Boyle told Oxygen.com that Bellone had appointed Burke as his new police chief shortly after some of the victims' bodies were found. Prior to this, he said, Suffolk police and the FBI had been working together on the case.
“Then Burke, for some unbelievable reason, kicks the FBI out,” Boyle told Oxygen.com. “So they were not on the case for the initial, crucial years of the investigation.”
The FBI teamed joined forces with local police again in 2015.
“What I'm asking is for the New York State attorney general to look at that original period where Burke kicked the FBI out of the investigation,” he told Oxygen.com. “Why did he do it? Why was he not fired when he did that?”
Boyle said he will now be contacting state Attorney General Letitia James to request a special prosecutor be appointed to the case. He said he is also going to be contacting current police chief Stuart Cameron and Steve Bellone, the county executive of Suffolk County, to ask why Burke wasn’t fired after cutting ties with the FBI.
He also wants to know if Burke was ever cleared as a suspect in the case.
The lawmaker said he learned or read several pieces of information recently that prompted him to speak out. He cited the Unravel podcast as one such piece of media. In that series, hosts Billy Jensen and Alexis Linkletter spoke to Bellone, who told them he'd concluded Burke was a sociopath.

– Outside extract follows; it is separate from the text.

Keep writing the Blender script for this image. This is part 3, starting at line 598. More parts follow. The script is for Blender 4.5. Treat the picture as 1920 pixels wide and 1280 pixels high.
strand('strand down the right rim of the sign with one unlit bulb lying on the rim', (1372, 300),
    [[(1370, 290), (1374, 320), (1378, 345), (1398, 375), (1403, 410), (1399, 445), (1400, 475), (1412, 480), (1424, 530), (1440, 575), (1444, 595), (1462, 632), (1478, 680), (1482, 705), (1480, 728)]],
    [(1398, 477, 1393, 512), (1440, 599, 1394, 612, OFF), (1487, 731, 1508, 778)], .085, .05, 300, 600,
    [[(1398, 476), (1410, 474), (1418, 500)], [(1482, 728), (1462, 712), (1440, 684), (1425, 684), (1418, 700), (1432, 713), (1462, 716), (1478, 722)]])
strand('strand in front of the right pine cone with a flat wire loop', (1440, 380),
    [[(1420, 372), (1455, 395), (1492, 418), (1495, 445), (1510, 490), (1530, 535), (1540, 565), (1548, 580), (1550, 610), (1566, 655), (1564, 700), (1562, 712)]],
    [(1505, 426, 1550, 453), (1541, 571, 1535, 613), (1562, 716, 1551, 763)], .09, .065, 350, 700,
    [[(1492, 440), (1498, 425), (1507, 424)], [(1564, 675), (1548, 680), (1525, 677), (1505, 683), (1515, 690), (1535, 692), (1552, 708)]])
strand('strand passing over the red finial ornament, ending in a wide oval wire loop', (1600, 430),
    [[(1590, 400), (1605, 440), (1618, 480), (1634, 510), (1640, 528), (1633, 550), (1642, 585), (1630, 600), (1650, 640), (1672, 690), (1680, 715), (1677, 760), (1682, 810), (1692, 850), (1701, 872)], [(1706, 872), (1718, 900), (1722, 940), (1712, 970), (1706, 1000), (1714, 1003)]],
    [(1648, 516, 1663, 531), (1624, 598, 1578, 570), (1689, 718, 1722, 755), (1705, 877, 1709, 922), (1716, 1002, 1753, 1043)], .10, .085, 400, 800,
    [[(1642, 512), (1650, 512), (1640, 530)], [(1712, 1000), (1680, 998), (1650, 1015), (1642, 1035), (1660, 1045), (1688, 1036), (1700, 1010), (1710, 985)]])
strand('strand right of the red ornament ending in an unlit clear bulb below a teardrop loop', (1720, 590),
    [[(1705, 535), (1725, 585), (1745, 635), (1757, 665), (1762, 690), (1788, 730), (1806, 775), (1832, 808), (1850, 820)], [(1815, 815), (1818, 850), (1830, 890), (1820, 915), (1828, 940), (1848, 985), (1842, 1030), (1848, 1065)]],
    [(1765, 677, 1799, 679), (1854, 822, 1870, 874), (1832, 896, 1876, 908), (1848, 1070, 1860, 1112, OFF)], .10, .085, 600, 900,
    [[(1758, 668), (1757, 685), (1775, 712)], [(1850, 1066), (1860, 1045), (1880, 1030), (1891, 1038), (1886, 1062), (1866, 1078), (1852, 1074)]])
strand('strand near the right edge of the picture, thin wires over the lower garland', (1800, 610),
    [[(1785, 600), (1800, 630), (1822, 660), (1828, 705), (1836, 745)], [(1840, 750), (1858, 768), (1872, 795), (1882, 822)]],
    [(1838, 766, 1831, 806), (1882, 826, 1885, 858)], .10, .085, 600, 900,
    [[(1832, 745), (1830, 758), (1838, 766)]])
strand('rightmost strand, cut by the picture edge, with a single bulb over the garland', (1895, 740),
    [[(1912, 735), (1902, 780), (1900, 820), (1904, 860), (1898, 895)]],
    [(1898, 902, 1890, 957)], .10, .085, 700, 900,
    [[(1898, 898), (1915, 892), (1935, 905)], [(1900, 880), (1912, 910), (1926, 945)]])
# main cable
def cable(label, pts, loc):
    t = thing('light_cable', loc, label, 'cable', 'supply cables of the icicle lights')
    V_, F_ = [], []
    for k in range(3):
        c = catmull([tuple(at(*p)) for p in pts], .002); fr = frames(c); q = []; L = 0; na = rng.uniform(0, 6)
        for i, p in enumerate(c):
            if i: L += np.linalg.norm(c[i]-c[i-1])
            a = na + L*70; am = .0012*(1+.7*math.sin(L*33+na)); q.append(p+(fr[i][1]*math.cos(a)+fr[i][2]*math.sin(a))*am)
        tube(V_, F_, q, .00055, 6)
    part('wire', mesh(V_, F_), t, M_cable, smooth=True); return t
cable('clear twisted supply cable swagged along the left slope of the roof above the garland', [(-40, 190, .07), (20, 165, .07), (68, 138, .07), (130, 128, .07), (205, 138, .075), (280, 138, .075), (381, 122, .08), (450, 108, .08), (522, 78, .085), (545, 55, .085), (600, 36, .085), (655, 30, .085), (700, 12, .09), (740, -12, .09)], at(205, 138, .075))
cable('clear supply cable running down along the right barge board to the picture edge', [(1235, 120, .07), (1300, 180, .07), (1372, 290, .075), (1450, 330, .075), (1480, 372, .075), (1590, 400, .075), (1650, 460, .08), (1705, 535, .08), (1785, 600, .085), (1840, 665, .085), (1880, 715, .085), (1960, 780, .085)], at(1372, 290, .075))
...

“If you're the boss of the police chief and you find out this guy’s a sociopath, do you keep him as your police chief?” Bellone asked. “I've been seeing more of a connection within the last couple of months reading this stuff than I ever knew there was between Bellone and Burke. It was clear he [Burke] was a close ally of Spota but it appears now that he may have been as close if not closer to Bellone who still is our county executive.”
Bellone has not immediately responded to Oxygen.com's request for comment.